Une interprétation qui fera sans nul doute date dans l’histoire du Teatro Regio5 et une représentation que l’on n’est pas prêt d’oublier.

Hervé Casini
19 octobre 2025

Direction : Andrea Battistoni
Mise en scène Andrea Bernard
Décors : Alberto Beltrame
Costumes : Elena Beccaro
Lumières : Marco Alba
Chorégraphies :Marta Negrini

Les artistes 

Francesca : Barno Ismatullaeva
Samaritana : Valentina Boi
Ostasio : Devid Cecconi
Giovanni lo sciancato : George Gagnidze
Paolo il Bello : Marcelo Puente
Malatestino dall’occhio : Matteo Mezzaro
Biancofiore : Valentina Mastrangelo
Garsendra : Albina Tonkikh
Altichiara : Martina Myskohlid
Donella : Sofia Koberidze
L’esclave Smaragdi : Silvia Beltrami
Ser Toldo Berardengo : Enzo Peroni
Le ménestrel Janusz Nosek
L’arbalétrier : Daniel Umbelino
Le guetteur : Eduardo Martinez

Chœur du Teatro Regio, direction : Ulisse Trabacchin
Orchestre du Teatro Regio,

Le programme 

Francesca da Rimini, tragédie lyrique en quatre actes créée au Teatro Regio, Turin, le 19 février 1914

Musique : Riccardo Zandonai (1883-1944)

Adaptation : Tito Ricordi (1865-1933) d’après la tragédie homonyme en vers (1901) de Gabriele d’Annunzio (1863-1938), le Commento alla Divina Commedia (1373) de Boccaccio et un épisode du Chant V de l’Enfer de La Divina Commedia (1320) de Dante Alighieri.
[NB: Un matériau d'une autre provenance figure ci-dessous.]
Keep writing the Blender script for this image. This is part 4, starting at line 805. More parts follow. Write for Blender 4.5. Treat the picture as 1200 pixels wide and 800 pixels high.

1 Francesca da Rimini, DVD Pioneer, 1984.

2 Francesca da Rimini, Renata Scotto, Placido Domingo, Cornell Mc Neil, dir. James Levine, Metropolitan Opera de New York, DVD Pioneer, 1984.

3 Francesca da Rimini, Maria Caniglia, Giacinto Prandelli, Carlo Tagliabue, Orchestre de la Rai de Rome, dir. Antonio Guarnieri, Cetra, 1950.

4 Je me permets de souligner l’exceptionnelle qualité de ce programme à la riche iconographie et aux articles de fond remarquables : c’est là aussi que l’on reconnait un grand évènement musical !

5 Précisons, là encore, que la soprano ouzbek chantait en alternance avec la soprano russo-ukrainienne Ekaterina Sannikova, dont on se souvient qu’elle fut grande triomphatrice des Masters de chant de Monaco, en 2022.